7 Foreign Currency Transactions: Domestic Operation
I . Initial Recognition
A foreign currency transactions are recorded, on initial recognition in the reporting currency, by applying to the foreign currency amount the exchange rate between the reporting currency and the foreign currency at the date of the transaction.
II . Measurement
Foreign currency monetary items are reported using the closing rate.
Non-monetary items which are carried in terms of historical cost denominated in a foreign currency are reported using the exchange rate at the date of the transaction
Non-monetary items which are carried at fair value or other similar
valuation denominated in a foreign currency are reported using the exchange rates that existed when the values were determined.
III . Treatment of Foreign Exchange
Exchange differences arising on settlement / restatement of foreign currency monetary assets and liabilities of the Company are recognised as income or expenses in the Statement of Profit and Loss.

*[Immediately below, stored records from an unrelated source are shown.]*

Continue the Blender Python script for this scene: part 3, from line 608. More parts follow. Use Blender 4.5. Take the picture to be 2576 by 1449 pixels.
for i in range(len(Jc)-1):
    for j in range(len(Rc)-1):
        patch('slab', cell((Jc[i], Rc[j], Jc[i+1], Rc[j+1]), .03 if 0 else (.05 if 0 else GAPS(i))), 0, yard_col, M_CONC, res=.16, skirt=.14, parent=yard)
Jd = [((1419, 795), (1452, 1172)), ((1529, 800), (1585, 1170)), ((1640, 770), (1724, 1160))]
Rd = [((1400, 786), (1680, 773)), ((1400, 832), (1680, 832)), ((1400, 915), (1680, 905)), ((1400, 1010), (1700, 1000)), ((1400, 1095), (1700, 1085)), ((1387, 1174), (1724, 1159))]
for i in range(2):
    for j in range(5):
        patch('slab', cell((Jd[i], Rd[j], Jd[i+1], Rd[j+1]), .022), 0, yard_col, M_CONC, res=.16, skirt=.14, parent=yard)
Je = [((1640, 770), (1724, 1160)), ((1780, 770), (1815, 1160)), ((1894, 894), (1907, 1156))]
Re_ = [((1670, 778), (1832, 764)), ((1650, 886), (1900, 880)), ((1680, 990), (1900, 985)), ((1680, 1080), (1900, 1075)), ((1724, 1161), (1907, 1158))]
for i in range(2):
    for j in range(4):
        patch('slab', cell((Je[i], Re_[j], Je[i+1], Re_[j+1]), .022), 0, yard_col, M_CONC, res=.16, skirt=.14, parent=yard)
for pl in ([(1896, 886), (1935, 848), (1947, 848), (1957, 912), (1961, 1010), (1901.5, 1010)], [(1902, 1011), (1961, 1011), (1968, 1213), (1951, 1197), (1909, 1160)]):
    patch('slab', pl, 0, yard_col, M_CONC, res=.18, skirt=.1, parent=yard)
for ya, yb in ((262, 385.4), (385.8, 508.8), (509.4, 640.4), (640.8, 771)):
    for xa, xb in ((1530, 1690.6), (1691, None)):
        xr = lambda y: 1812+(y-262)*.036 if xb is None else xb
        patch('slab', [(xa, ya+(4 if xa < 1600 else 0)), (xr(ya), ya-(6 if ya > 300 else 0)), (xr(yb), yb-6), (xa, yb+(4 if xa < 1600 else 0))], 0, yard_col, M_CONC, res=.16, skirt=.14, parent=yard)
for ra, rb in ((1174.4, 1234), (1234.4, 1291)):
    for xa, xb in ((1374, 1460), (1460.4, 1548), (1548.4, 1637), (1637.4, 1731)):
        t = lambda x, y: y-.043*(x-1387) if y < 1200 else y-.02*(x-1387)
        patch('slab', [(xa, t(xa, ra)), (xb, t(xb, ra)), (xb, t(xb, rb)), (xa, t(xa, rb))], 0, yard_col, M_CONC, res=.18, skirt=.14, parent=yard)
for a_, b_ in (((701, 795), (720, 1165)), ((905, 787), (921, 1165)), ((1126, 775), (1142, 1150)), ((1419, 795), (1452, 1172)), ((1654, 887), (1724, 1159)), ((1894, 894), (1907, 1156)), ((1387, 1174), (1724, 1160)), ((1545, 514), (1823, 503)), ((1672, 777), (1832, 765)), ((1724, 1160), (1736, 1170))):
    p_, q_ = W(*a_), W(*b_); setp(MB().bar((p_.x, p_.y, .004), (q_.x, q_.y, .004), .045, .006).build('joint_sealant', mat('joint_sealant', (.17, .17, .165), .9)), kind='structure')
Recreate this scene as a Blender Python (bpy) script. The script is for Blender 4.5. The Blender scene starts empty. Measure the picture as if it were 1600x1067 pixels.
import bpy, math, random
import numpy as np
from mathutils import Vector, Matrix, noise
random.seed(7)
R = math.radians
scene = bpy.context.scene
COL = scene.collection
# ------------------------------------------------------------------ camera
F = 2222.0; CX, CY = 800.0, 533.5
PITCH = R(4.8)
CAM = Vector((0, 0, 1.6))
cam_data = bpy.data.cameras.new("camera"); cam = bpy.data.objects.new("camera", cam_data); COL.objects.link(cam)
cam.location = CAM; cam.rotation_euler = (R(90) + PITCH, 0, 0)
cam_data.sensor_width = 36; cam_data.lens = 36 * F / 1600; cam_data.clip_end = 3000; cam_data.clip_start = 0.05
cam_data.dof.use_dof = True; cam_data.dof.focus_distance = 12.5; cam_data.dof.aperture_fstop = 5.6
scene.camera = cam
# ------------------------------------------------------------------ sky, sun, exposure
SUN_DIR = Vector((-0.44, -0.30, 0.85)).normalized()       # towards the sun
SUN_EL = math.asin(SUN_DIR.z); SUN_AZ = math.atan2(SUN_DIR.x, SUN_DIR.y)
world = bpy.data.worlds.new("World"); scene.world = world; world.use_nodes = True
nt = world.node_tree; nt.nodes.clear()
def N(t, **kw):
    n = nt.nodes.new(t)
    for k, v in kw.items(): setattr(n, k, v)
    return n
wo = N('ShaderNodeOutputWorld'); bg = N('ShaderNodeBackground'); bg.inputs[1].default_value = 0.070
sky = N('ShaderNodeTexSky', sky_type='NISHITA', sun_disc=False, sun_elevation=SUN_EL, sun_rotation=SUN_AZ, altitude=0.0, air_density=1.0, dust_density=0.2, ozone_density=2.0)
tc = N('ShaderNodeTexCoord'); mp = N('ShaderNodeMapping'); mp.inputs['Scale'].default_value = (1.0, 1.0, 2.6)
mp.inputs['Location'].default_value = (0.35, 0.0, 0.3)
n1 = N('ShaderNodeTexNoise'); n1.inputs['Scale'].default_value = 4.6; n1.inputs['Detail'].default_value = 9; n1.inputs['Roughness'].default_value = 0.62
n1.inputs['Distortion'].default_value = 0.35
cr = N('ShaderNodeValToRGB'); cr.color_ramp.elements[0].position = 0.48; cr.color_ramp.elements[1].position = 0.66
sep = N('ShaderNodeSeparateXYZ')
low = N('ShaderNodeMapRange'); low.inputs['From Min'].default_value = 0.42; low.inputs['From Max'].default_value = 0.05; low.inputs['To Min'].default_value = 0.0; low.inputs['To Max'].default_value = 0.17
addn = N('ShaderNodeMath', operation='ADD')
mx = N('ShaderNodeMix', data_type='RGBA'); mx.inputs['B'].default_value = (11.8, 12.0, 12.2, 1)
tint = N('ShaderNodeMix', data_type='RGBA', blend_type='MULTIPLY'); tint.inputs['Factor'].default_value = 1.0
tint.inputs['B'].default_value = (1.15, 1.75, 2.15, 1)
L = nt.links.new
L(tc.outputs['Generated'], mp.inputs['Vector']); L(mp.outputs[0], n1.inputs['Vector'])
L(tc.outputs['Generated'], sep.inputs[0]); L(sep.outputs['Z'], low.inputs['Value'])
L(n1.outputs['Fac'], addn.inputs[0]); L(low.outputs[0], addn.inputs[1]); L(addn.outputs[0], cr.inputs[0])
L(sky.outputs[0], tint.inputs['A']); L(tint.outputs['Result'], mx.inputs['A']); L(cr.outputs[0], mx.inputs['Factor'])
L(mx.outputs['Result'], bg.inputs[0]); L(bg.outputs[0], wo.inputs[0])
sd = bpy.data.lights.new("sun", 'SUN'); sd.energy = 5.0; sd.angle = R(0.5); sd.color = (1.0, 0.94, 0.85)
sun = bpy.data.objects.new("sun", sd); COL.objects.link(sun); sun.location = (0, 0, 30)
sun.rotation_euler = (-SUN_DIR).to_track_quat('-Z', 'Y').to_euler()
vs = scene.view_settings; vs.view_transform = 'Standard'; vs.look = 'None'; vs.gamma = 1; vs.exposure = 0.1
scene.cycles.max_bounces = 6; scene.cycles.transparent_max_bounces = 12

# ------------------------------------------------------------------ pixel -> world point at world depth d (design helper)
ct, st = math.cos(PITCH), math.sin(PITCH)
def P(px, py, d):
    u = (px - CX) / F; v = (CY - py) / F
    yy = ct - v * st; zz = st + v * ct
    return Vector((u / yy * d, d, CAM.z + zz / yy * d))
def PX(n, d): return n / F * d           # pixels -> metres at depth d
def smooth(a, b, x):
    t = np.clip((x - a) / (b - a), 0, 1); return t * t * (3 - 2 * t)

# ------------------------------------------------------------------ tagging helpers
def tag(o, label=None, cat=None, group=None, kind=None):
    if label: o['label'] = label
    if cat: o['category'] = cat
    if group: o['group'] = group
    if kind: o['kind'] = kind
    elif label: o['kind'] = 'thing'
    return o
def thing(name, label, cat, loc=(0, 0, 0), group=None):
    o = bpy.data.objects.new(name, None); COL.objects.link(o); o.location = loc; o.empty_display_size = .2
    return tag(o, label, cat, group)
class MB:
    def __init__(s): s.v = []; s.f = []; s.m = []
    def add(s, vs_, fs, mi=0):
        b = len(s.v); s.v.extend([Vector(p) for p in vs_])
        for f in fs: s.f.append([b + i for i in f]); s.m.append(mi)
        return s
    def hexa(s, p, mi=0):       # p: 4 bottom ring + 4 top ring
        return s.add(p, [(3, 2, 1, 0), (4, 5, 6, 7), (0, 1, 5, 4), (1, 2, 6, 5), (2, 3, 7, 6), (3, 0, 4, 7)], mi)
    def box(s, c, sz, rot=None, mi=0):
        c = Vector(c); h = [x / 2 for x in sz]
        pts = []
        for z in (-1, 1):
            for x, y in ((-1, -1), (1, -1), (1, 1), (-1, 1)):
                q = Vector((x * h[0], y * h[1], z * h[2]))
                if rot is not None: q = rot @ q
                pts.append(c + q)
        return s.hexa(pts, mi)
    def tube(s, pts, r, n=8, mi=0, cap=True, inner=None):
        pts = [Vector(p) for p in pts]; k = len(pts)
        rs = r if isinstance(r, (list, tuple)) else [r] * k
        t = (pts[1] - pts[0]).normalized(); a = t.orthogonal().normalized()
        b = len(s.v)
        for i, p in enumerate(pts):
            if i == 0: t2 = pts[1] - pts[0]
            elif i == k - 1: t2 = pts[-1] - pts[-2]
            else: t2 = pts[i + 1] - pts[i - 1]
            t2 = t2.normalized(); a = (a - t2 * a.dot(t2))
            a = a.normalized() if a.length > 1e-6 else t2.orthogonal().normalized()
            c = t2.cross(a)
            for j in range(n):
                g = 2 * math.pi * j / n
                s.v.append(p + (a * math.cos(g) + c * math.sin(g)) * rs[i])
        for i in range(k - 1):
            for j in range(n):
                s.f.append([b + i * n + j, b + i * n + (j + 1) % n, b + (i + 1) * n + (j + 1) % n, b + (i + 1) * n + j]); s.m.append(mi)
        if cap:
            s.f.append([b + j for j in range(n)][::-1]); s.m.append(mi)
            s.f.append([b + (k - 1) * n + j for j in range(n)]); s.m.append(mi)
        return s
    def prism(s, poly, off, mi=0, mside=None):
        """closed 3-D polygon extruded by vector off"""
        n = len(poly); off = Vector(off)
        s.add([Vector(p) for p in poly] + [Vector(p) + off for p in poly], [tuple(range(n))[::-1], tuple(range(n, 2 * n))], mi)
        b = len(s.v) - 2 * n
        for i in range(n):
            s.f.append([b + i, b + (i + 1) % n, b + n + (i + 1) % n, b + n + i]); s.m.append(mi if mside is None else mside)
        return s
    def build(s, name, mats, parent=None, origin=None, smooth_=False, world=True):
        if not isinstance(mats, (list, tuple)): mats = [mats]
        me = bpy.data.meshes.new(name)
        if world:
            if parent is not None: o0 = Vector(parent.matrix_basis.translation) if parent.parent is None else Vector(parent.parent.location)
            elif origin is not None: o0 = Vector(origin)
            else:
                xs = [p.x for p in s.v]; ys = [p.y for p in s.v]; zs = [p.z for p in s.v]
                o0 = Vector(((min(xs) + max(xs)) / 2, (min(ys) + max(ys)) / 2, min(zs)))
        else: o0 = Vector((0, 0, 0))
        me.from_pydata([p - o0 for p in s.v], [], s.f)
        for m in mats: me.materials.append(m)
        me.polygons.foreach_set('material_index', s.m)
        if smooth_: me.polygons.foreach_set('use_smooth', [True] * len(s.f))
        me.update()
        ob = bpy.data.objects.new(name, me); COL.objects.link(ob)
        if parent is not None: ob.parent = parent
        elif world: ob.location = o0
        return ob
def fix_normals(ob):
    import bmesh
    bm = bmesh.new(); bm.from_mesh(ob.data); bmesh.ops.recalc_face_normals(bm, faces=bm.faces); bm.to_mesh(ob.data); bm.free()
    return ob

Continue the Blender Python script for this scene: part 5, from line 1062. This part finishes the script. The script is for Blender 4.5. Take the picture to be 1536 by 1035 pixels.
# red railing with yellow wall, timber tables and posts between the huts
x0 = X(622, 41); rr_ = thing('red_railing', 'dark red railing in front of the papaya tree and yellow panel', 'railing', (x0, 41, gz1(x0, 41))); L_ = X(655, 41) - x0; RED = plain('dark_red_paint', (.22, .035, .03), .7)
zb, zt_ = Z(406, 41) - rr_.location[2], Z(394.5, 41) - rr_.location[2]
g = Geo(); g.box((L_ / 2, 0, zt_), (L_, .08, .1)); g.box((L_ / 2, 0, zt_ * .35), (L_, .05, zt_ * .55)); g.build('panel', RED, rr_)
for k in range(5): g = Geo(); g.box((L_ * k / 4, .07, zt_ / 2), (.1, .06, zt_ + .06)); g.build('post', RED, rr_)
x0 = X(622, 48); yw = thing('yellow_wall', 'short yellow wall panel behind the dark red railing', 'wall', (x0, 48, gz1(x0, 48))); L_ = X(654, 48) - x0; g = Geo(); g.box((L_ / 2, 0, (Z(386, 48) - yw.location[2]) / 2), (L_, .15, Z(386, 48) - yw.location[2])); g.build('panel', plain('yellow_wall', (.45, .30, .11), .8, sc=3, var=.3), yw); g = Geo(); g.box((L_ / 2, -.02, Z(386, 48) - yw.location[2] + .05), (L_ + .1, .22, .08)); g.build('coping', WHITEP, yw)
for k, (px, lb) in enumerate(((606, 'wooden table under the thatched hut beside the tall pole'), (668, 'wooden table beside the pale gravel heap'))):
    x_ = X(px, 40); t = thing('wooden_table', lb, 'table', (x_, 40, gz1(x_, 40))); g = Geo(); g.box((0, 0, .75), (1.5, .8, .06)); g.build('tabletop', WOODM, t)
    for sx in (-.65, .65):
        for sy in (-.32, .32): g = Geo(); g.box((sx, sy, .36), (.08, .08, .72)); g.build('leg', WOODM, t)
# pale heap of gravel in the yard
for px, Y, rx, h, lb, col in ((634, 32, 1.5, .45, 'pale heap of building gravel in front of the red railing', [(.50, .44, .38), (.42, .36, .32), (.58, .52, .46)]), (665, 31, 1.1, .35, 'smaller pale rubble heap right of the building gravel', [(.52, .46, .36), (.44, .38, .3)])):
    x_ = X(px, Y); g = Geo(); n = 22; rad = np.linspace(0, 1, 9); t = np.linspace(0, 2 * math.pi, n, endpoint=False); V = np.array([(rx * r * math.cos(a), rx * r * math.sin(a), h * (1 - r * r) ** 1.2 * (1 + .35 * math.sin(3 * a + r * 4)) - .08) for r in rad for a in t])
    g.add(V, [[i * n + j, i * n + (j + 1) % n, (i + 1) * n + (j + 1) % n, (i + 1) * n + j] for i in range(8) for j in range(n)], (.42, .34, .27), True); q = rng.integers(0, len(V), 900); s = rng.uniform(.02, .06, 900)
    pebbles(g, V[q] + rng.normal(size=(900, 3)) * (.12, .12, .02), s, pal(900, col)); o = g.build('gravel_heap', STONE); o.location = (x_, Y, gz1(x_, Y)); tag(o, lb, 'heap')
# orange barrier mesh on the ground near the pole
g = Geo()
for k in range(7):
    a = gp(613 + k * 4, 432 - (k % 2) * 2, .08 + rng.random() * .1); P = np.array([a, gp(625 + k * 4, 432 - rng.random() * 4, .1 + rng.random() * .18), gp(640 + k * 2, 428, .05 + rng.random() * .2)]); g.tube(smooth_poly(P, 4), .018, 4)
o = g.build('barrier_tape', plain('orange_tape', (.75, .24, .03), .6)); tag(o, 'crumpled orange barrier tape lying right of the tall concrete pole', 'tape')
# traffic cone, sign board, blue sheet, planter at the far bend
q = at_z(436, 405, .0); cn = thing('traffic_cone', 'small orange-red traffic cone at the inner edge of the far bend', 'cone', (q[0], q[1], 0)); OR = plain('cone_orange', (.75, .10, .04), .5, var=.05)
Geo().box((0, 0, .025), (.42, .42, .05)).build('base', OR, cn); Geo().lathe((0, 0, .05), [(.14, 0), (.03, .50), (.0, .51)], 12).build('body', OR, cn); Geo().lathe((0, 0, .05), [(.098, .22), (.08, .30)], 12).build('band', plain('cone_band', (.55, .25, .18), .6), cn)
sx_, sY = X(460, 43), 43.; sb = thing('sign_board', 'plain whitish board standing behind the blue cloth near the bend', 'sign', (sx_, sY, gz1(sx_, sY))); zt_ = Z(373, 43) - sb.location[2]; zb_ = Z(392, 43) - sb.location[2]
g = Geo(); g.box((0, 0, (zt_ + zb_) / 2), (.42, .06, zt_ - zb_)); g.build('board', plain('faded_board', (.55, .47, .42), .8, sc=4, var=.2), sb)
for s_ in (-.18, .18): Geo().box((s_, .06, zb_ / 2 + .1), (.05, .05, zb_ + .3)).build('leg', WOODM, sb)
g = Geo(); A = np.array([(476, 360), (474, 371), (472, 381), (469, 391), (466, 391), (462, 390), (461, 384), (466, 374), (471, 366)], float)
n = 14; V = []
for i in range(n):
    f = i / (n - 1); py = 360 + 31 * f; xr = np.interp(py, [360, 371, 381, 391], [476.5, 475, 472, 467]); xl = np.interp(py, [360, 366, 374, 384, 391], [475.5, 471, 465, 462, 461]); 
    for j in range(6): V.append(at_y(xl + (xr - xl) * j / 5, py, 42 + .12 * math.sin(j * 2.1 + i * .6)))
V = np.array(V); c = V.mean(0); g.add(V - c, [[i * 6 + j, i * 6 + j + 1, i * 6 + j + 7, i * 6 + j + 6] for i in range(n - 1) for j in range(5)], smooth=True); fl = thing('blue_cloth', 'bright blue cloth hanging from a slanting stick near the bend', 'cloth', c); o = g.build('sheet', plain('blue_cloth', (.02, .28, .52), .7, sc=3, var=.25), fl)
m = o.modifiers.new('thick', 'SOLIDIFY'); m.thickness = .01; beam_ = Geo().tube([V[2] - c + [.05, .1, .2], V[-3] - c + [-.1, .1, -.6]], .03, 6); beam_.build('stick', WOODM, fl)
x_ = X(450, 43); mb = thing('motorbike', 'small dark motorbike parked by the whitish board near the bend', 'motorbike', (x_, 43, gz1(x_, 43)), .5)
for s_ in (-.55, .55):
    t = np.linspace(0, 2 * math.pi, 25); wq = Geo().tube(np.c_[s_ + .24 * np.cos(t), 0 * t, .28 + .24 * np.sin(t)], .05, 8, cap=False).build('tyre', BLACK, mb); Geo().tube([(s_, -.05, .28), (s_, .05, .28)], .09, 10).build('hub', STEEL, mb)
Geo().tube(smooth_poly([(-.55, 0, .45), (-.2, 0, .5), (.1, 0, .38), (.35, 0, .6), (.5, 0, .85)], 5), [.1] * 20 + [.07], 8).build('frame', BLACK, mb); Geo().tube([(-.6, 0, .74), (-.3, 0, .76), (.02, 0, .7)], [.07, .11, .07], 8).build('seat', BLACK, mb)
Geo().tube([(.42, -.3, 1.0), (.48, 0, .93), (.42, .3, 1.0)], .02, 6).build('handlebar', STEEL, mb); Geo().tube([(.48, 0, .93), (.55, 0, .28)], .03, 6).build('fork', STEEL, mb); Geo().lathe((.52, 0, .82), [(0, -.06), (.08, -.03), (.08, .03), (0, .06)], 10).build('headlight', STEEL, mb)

8 Employee Benefits Defined Contribution Plan
The Company provides for ESI, PF and Super annuation Plan for eligible employees for which the company makes contribution on monthly basis and the same is charged to profit and loss Account.
Defined Benefit Plan
The Company provides for Gratuity, a Defined benefit plan (The Grauity Plan) covering eligible employees in accordance with payment of Gratuity Act, 1972. Gratuity liability is a defined benefit obligation and is funded through LIC of India. The Company accounts for liability for future gratuity benefits based on the actuarial valuation using Projected Unit Credit Method carried out as at the end of each financial year. The expenditure is passed to Profit and Loss account
9 Taxes on Income
Income Tax expense is accounted for in accordance with AS-22 “Accounting
for Taxes on Income" for both Current Tax and Deferred Tax stated below:
A. Current Tax
Provision for current tax is made in accordance with the provisions of the Income Tax Act, 1961. As per the provisions applicable, MAT Assets are not recognised.
B. Deferred Tax
Deferred tax is recognised, subject to the consideration of prudence, as the tax effect of timing difference between the taxable income and accounting income computed for the current accounting year using the tax rates and tax laws that have been enacted or substantially enacted by the balance sheet date.
Deferred tax assets are recognised and carried forward to the extent that there is a reasonable certainty, except arising from unabsorbed depreciation and carried forward losses, that sufficient future taxable income will be available against which such deferred tax assets can be realised.